§ **Work instructions**:
Print all the data, keeping every line exactly as it is.

------ Source data

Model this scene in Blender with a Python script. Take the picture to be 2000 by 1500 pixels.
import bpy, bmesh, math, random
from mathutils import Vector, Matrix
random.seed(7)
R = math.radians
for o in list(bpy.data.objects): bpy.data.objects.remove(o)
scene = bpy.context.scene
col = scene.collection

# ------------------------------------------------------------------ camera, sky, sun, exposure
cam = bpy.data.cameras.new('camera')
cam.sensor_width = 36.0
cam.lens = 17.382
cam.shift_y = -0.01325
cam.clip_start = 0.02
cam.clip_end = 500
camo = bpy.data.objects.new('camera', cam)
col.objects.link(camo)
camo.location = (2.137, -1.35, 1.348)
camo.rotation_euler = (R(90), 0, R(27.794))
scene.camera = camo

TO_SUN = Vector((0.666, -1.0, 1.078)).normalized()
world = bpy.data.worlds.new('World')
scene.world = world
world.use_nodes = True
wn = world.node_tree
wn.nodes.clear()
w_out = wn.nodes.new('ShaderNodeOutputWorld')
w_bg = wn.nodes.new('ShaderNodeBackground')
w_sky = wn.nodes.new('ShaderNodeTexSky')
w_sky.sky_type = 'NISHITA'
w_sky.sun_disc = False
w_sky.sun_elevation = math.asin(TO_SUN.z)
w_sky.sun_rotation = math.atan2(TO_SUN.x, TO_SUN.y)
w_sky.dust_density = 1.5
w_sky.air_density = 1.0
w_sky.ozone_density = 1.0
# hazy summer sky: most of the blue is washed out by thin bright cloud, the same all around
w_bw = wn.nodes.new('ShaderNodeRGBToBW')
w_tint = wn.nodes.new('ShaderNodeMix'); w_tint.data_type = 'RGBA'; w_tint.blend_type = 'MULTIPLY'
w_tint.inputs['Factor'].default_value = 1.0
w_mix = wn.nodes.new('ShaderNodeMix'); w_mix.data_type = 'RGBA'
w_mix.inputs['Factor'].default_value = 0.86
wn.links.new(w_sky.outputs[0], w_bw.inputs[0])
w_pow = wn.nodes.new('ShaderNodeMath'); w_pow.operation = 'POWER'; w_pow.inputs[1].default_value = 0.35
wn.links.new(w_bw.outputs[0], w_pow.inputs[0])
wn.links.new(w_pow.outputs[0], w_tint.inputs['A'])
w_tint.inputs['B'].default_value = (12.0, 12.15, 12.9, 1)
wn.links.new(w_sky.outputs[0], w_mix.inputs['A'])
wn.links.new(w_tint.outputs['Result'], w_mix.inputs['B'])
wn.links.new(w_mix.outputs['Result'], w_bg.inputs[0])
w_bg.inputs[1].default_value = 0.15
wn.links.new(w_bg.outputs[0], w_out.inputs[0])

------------

§ **Expected answer**:
Model this scene in Blender with a Python script. Take the picture to be 2000 by 1500 pixels.
import bpy, bmesh, math, random
from mathutils import Vector, Matrix
random.seed(7)
R = math.radians
for o in list(bpy.data.objects): bpy.data.objects.remove(o)
scene = bpy.context.scene
col = scene.collection

# ------------------------------------------------------------------ camera, sky, sun, exposure
cam = bpy.data.cameras.new('camera')
cam.sensor_width = 36.0
cam.lens = 17.382
cam.shift_y = -0.01325
cam.clip_start = 0.02
cam.clip_end = 500
camo = bpy.data.objects.new('camera', cam)
col.objects.link(camo)
camo.location = (2.137, -1.35, 1.348)
camo.rotation_euler = (R(90), 0, R(27.794))
scene.camera = camo

TO_SUN = Vector((0.666, -1.0, 1.078)).normalized()
world = bpy.data.worlds.new('World')
scene.world = world
world.use_nodes = True
wn = world.node_tree
wn.nodes.clear()
w_out = wn.nodes.new('ShaderNodeOutputWorld')
w_bg = wn.nodes.new('ShaderNodeBackground')
w_sky = wn.nodes.new('ShaderNodeTexSky')
w_sky.sky_type = 'NISHITA'
w_sky.sun_disc = False
w_sky.sun_elevation = math.asin(TO_SUN.z)
w_sky.sun_rotation = math.atan2(TO_SUN.x, TO_SUN.y)
w_sky.dust_density = 1.5
w_sky.air_density = 1.0
w_sky.ozone_density = 1.0
# hazy summer sky: most of the blue is washed out by thin bright cloud, the same all around
w_bw = wn.nodes.new('ShaderNodeRGBToBW')
w_tint = wn.nodes.new('ShaderNodeMix'); w_tint.data_type = 'RGBA'; w_tint.blend_type = 'MULTIPLY'
w_tint.inputs['Factor'].default_value = 1.0
w_mix = wn.nodes.new('ShaderNodeMix'); w_mix.data_type = 'RGBA'
w_mix.inputs['Factor'].default_value = 0.86
wn.links.new(w_sky.outputs[0], w_bw.inputs[0])
w_pow = wn.nodes.new('ShaderNodeMath'); w_pow.operation = 'POWER'; w_pow.inputs[1].default_value = 0.35
wn.links.new(w_bw.outputs[0], w_pow.inputs[0])
wn.links.new(w_pow.outputs[0], w_tint.inputs['A'])
w_tint.inputs['B'].default_value = (12.0, 12.15, 12.9, 1)
wn.links.new(w_sky.outputs[0], w_mix.inputs['A'])
wn.links.new(w_tint.outputs['Result'], w_mix.inputs['B'])
wn.links.new(w_mix.outputs['Result'], w_bg.inputs[0])
w_bg.inputs[1].default_value = 0.15
wn.links.new(w_bg.outputs[0], w_out.inputs[0])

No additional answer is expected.